Above all, he wants the state to make starting a co-operative as easy as starting a small business. “The country does a really good job in understanding how to help you start a small business. You can do it in £8 and 15 minutes, and there’ll be someone at the end of the phone for you to speak to. Now, is that the case for adopting a mutual? In my view, it’s not,” Fortune says.
“You’ve got regulators who don’t really understand and are not incentivised to understand the uniqueness of the model or the way in which it works, so that they can well-regulate them or encourage them through regulation... It’s much harder for a co-operative or a mutual to grow, to take on finance or investment, than it is for a normal company.”
This is crunch time for Joe Fortune. Forging a path for Co-op policies to reach the manifesto was just the start – now comes the risk of missing his party’s biggest ever opportunity. They are clearly serious about exerting influence: the Co-op’s hiring of former Yvette Cooper adviser Caitlin Prowle as its new head of politics shows as much.
Fortune is making regular visits to departments, shaping the ideas of Cabinet ministers who are giving thought early in the term to what their legacies could be.

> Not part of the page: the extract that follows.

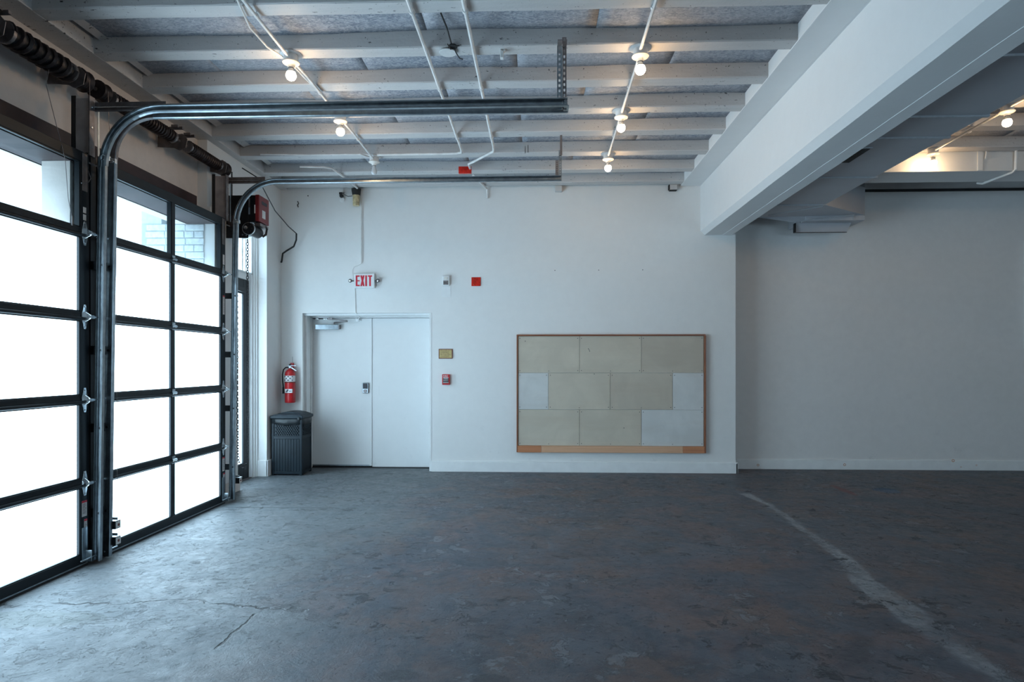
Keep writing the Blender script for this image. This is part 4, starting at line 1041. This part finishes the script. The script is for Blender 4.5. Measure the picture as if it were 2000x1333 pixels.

The party hopes that the co-op model’s durability – not being as easily reversed by a future government as nationalisation – means it will be heavily favoured by Labour. And if Starmerism means anything, perhaps it is this: the co-operative approach to the economy, energy, and perhaps housing, social care and early years too.
“I know that this is a huge opportunity – I’ve lived through times where there aren’t big opportunities,” the general secretary says. “For the Co-op Party, we have to be focused on doing whatever we can so that our movement and our sector has the ability to take advantage of a political opportunity which exists now. That’s something I feel pretty viscerally.”